The top marginal tax rate on capital gains and dividend income thus stands at 15 percent, less than half the top tax rate on wages and salaries.  An inevitable consequence of this is that the very highest-income filers — who derive a large fraction of their income from investments rather than wages and salaries — now pay tax at very low effective rates.

End Notes

[1] The data are discussed in Tom Herman, “There’s Rich and There’s the Fortunate 400,” Wall Street Journal, March 5, 2008, and Len Burman, “The Rich Are Different,” and can be found on the Tax Policy Center website at

[2] Other evidence suggests that overall federal tax rates for those at the very top also fell during this period.  In an important recent study, economists Thomas Piketty and Emmanuel Saez examined trends in effective individual income, corporate income, payroll, and estate taxes on high-income households, looking at groups up to the top one-hundredth of 1 percent of the population.  Their research shows that over the period covered by the new IRS data (1992-2005), payroll tax rates on very high-income households increased, but effective corporate and estate tax burdens fell by more than enough to compensate.  See Thomas Piketty and Emmanuel Saez, “How Progressive Is the U.S. Federal Tax System?  A Historical and International Perspective,” Journal of Economic Perspectives, Winter 2007.

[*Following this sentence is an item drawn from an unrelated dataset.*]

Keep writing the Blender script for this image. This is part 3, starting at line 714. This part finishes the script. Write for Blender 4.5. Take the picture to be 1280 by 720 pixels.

[3] Both the capital gains tax cuts took effect mid-year.  As a result, they had some effect on effective tax rates in the year of enactment, but their full effects were not felt until the following year; hence, the effects of these tax cuts are reflected in the data over the 1996-1998 and 2002-2004 periods.  Reductions in marginal income tax rates enacted in 2001 and accelerated in 2003 undoubtedly also had a significant impact on tax rates for this group.

[4] These figures include only capital gains and dividends that qualify for the preferential capital gains and dividend tax rates.